T. Chavez~~I’m right there with you. I’ve been reading through my Bible-in-a-year for several years, and have learned a lot, for sure. I love how God shows me a common thread in the scriptures of the day. OT, NT, Psalms, and Proverbs can all be interwoven at times. But lately, I’ve been hungry for more focused, “chewing” time. It’s what I did when I was first saved, and God has made it very obvious to me that I need to dig deeper in my time with Him. Most of my friends are on a different schedule, so I’ve been apprehensive about doing something different. I just needed this confirmation to take that step. I’m such a “baby” sometimes.
Todd~~The message on Sunday was so appropriate for the summer study group I’m in.
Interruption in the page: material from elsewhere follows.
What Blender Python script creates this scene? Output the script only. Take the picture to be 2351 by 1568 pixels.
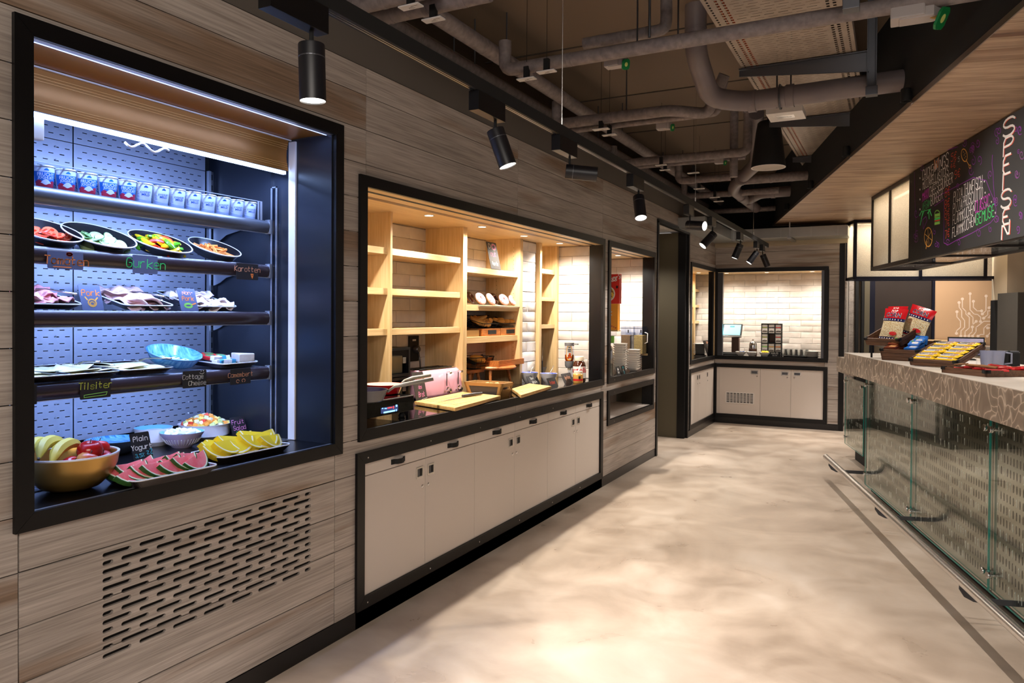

We’re studying about satisfying ways in which we can be filled: spiritually, emotionally, and physically, and are taking a good, hard look at our own lives to evaluate where we’ve fallen short, and where/how we can improve on a daily basis. The importance of spending time with Jesus and reading the Word cannot be over-emphasized. We all know it’s a priority, but DOING it takes predetermination.
There are days I’ve gone to work without spending time with the Lord, and I know there was something He wanted to say to me, and for my heart to be directed in a specific way. Those are the days I would wonder not only what it was He wanted to say, but who else needed to hear it that day?
Morning meetings with the Lord are crucial, and I wish I could say I never miss…
Man, the ToddBlog is WAY boring when the Todd isn’t around. There’s only 4 places I go with any regularity on the interweb, and this #2 (ahead of ESPN, the Union and Gerrit’s email address). It’s like looking out at the court hours after you lost the big game… the court is still there, it’s just deserted and quiet.
TJ, sorry I likened your blog to a basketball court, but it will be good to play again.
T Chavez, put your sneakers on, go outside and play. You need some fresh air!
Month’s up!
Get back to it!
Actually, thanks again for the exhortations in the Word.
Psalm 1 reminded me once again to keep digging.
Solid diet since then, looking up, waiting to see.